## GIVEN TASK
Locate each line of the material that contains "unmown", then return it.

## PROVIDED RECORDS
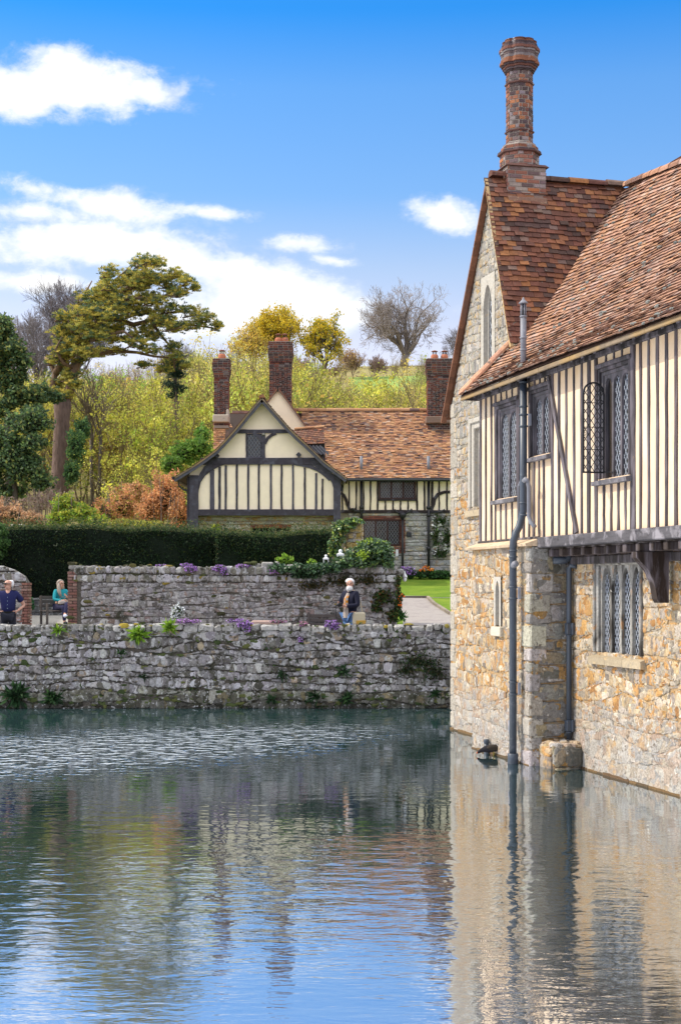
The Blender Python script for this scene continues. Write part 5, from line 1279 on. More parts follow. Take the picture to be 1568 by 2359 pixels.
mb.tube([(0, 0, 0), (4*sc_, -.02, 2*sc_), (9*sc_, -.04, 7*sc_), (14*sc_, -.05, 9*sc_), (19*sc_, -.05, 8*sc_), (22*sc_, -.05, 4*sc_), (22.5*sc_, -.05, -1*sc_)], .016, 7); mb.lathe((-.01, 0, -.01), [(.04, 0), (.045, .02), (.02, .03)], 10); mb.build('arm', M['white_paint'], t, True)
mb = MB(); mb.lathe((22.5*sc_, -.05, -19*sc_), [(.002, 0), (.035, .01), (.048, .04), (.05, .10)], 12, (1, 1, .96)); mb.build('glass', M['white_paint'], t, True)
mb = MB(); mb.lathe((22.5*sc_, -.05, -8.5*sc_), [(.06, -.01), (.066, .0), (.066, .02), (.05, .05), (.02, .10), (.016, .13)], 12); mb.build('cap', M['white_paint'], t, True)

# ------------------------------------------------------------------ leaves and flowers
IVY = [(.035, .085, .035, 3), (.055, .12, .045, 2), (.02, .05, .03, 2), (.09, .16, .05, .6)]
IVY_LIT = [(.07, .14, .05, 3), (.12, .2, .05, 2), (.05, .10, .05, 2), (.26, .34, .05, 1.4), (.28, .22, .05, .5)]
FRESH = [(.16, .30, .03, 2), (.24, .38, .04, 2), (.10, .20, .03, 1)]
def blob_leaves(name, blobs, n, size, pal, mat, parent=None, up=.6, asp=.75, shell=.6, seed=0, off=Vector((0, 0, 0)), droop=0., core=None):
    """blobs (centre, radii): leaves spread mostly over the shells"""
    rng = np.random.default_rng(100+seed); vols = np.array([abs(r[0]*r[1]+r[1]*r[2]+r[0]*r[2]) for _, r in blobs]); w = vols/vols.sum(); Cs = []; Ts = []
    for (c, r), k in zip(blobs, w):
        m = max(6, int(n*k)); d = rng.normal(size=(m, 3)); d /= np.linalg.norm(d, axis=1)[:, None]; q = shell+(1-shell)*rng.random(m)
        tone = 1+.28*np.sin(d[:, 0]*5+c[0]*4)*np.sin(d[:, 2]*6+c[2]*3)+.14*np.sin(d[:, 1]*9+d[:, 0]*8); Ts.append(tone*(.9+.25*rng.random())); lump = 1+.18*np.sin(d[:, 0]*7+c[0]*3)+.15*np.sin(d[:, 2]*8+c[1])
        Cs.append(np.array(c)-np.array(off)+d*np.array(r)*(q*lump)[:, None])
    Cc = np.concatenate(Cs); V, Q, K = leaf_quads(Cc, size, pick_cols(pal, len(Cc), rng, .25)*np.concatenate(Ts)[:, None], rng, asp, up, None, droop)
    return fast_mesh(name, V, Q, K, mat, parent)
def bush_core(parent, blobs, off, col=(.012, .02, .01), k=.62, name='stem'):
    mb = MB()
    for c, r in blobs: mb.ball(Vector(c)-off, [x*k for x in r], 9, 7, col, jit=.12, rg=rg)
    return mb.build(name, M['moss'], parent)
def plant(name, lab, cat, blobs, n, size, pal, mat='leaf', seed=0, core=True, group=None, asp=.7, up=.6, flowers=None, shell=.6, loc_=None, part='foliage'):
    b = Vector(loc_) if loc_ else Vector((sum(c[0] for c, r in blobs)/len(blobs), sum(c[1] for c, r in blobs)/len(blobs), min(c[2]-r[2] for c, r in blobs)))
    t = thing(name, lab, cat, b, 0, group); blob_leaves(part, blobs, n, size, pal, M[mat], t, up, asp, shell, seed, b)
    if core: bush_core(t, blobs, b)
    if flowers: blob_leaves('flowers', blobs, flowers[0], flowers[1], flowers[2], M['petal'], t, 1.2, .9, .85, seed+50, b)['kind'] = 'stuff'
    return t
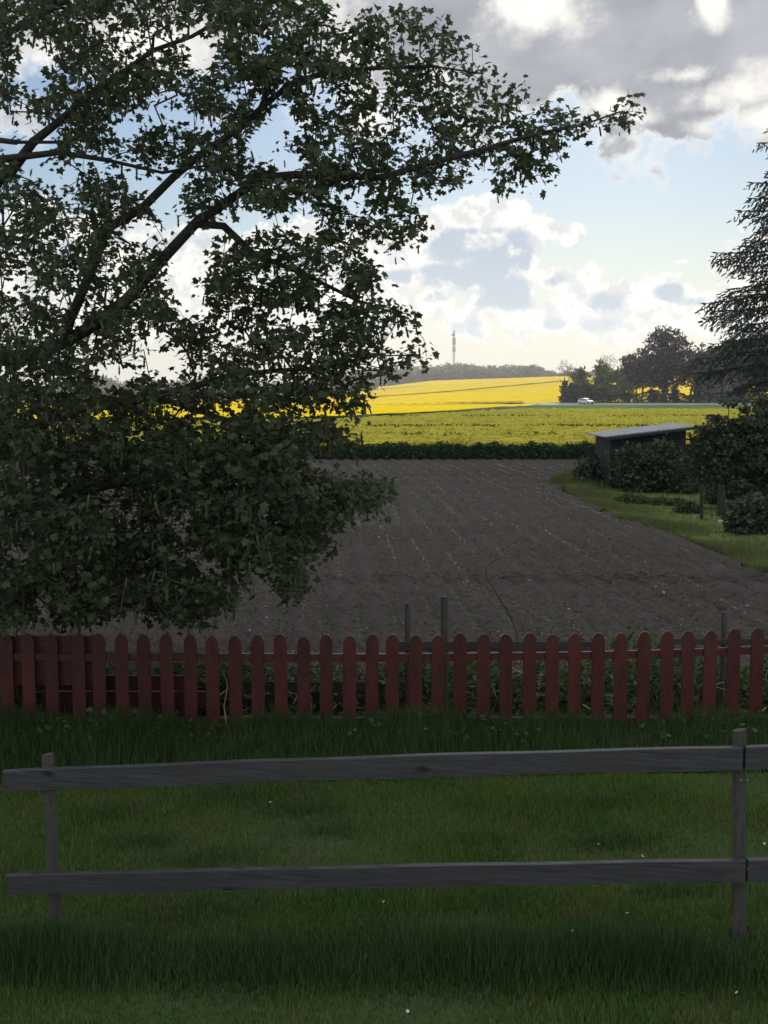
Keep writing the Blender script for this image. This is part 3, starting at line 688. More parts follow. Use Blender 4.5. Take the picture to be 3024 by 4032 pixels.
def spruce():
    X, Y0 = P(3140, 1500, 48).x, 48.0; H = 15.0
    root = empty('spruce_tree', (X, Y0, 0)); tag(root, 'tall dark spruce with drooping branches at the right edge', 'tree')
    global fix; fix = []; nodes = []; par = []
    chain(nodes, par, [(0, 0, -.2), (0, 0, H*.5), (0, 0, H)], [.30, .18, .03], step=.8)
    tgs = []; dirs = []
    z = 3.5
    Bv, Bp, Br = [], [], []
    needles_p, needles_d = [], []
    while z < H-.3:
        Lmax = min(4.1, 5.4*(1-z/H)**.65+.3)
        nb = 7
        for i in range(nb):
            a = (i+z*1.7+.5*rng.random())*2*math.pi/nb; L = Lmax*(.5+.58*rng.random()); rise = .1+.35*(z/H)
            d = np.array([math.cos(a), math.sin(a), 0]); pts = []
            for s in np.linspace(0, 1, 9):
                pts.append(np.array([0, 0, z+rng.normal()*.01])+d*L*s+np.array([0, 0, L*(rise*s-.55*s*s+.28*s**3)]))
            j = len(nodes)
            cur = chain(nodes, par, pts, [.05, .045, .04, .034, .028, .022, .016, .01, .006], start=int(np.argmin([abs(q[2]-z)+abs(q[0])+abs(q[1]) for q in nodes[:24]])), step=5)
            side = np.array([-d[1], d[0], 0])
            for s in np.arange(.18, 1.0, .20/L*.9):
                c = np.array([0, 0, z])+d*L*s+np.array([0, 0, L*(rise*s-.55*s*s+.28*s**3)])
                for sg in (-1, 1):
                    tl = (.25+.75*(1-abs(s-.55)*1.3))*min(1.0, .35*L)*(.7+.5*rng.random())
                    td = side*sg*.75+d*.65+np.array([0, 0, -.45+.2*rng.normal()])
                    td /= np.linalg.norm(td)
                    for q in np.arange(.05, 1.001, .17/max(tl, .15)):
                        p = c+td*tl*q+np.array([0, 0, -.25*tl*q*q]); needles_p.append(p); needles_d.append(td+rng.normal(size=3)*.35+np.array([0, 0, -.25]))
                needles_p.append(c); needles_d.append(d+np.array([0, 0, .15]))
        z += .55
    N = np.array(nodes); pr = np.array(par); V, Fc = tubes(N, pr, np.array(fix), 5)
    link('trunk', raw_mesh('trunk', V, Fc, True), M['bark'], root)
    p = np.array(needles_p); d = np.array(needles_d); n = len(p)
    TV = np.array([(-.08, 0, 0), (.08, 0, 0), (.13, .45, 0), (0, 1, 0), (-.13, .45, 0), (0, 0, -.07), (0, 0, .07), (0, .45, .11), (0, 1, 0), (0, .45, -.11)], float)
    TF = np.array([(0, 1, 2), (0, 2, 4), (4, 2, 3), (5, 6, 7), (5, 7, 9), (9, 7, 8)])
    V, Fc = instance(TV, TF, p, rots(n, d, .8), .18+.16*rng.random(n))
    link('needles', raw_mesh('needles', V, Fc), M['spruce'], root)
    if DEBUG: print('spruce sprays', n)

DEBUG = True
sycamore()
spruce()

# ------------------------------------------------------------------ grass
BTV = np.array([(-.5, 0, 0), (.5, 0, 0), (.3, .25, .5), (-.3, .25, .5), (0, .7, 1)], float)
def blades(name, x, y, h, wd, material, label, extra=0.0):
    n = len(x); z = np.array([gz(a, b) for a, b in zip(x, y)])+extra
    a = rng.random(n)*2*math.pi; c, s = np.cos(a), np.sin(a)
    lean = rng.random(n)*.9
    V = np.zeros((n, 5, 3))
    for i in range(5):
        lx = BTV[i, 0]*wd; ly = BTV[i, 1]*h*lean; lz = BTV[i, 2]*h
        V[:, i, 0] = x+c*lx-s*ly; V[:, i, 1] = y+s*lx+c*ly; V[:, i, 2] = z+lz
    b = np.arange(n)*5
    me = raw_mesh(name, V.reshape(-1, 3), [np.stack([b, b+1, b+2, b+3], -1), np.stack([b+3, b+2, b+4], -1)])
    o = link(name, me, material); tag(o, label, 'grass', kind='stuff'); return o
def area(n, y0, y1, k=.36, pad=.6):
    y = y0+(y1-y0)*rng.random(n); x = (rng.random(n)*2-1)*(k*y+pad)
    ok = rng.random(n) < (k*y+pad)/(k*y1+pad)
    return x, y
x, y = area(290000, 4.9, 9.9)
pt = np.sin(x*1.7+np.sin(y*2.1))+np.sin(y*3.1+x*.8)+.6*np.sin(x*5.3+y*4.1)
h = (.030+.022*rng.random(len(x)))*(1+.25*pt*.5)
h *= 1+.55*np.clip(np.sin(x*3.3+2*np.sin(y*1.7))*np.sin(y*4.3+x*1.1), 0, 1)
keep = rng.random(len(x)) < .72+.18*pt
blades('lawn_grass', x[keep], y[keep], h[keep], .0045+.003*rng.random(keep.sum()), M['blade'], 'short green lawn grass on both sides of the grey rail fence')
# unmown grass under the rail fence
def fenceY(x): return 6.28-.143*x
n = 60000; x = rng.uniform(-3.2, 3.2, n); y = fenceY(x)-.26+rng.normal(size=n)*.18
h = (.05+.085*rng.random(n))*(1+.35*np.sin(x*2.3)+.3*np.sin(x*6.1+y*3))*np.exp(-((y-fenceY(x)+.24)/.34)**2)+.03
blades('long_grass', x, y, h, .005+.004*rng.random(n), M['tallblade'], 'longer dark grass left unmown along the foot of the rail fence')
X_, Y_, H_ = [], [], []
for (px, py, sx, k) in ((960, 3150, .32, 900), (1180, 3205, .30, 600), (2370, 3175, .22, 500), (820, 3400, .30, 700), (760, 3600, .40, 1000), (420, 3215, .25, 500), (2420, 3330, .22, 500), (1900, 3320, .2, 350), (560, 3330, .2, 350), (2650, 3520, .2, 350), (1950, 3570, .22, 350), (1300, 3290, .25, 350)):
    q = hit(px, py); X_.append(q[0]+rng.normal(size=k)*sx*.75); Y_.append(q[1]+rng.normal(size=k)*sx*.33); H_.append(.04+.05*rng.random(k))
blades('grass_tufts', np.concatenate(X_), np.concatenate(Y_), np.concatenate(H_), .006, M['tallblade'], 'darker longer tufts scattered through the mown lawn')
n = 60000; y = 20+22*rng.random(n)**1.1; x = np.array([right_edge(t) for t in y])+rng.random(n)*8
blades('garden_blades', x, y, .03+.05*rng.random(n), .014, M['margin'], 'short pale grass of the garden patch below the shed', .02)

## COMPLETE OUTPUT
# unmown grass under the rail fence
blades('long_grass', x, y, h, .005+.004*rng.random(n), M['tallblade'], 'longer dark grass left unmown along the foot of the rail fence')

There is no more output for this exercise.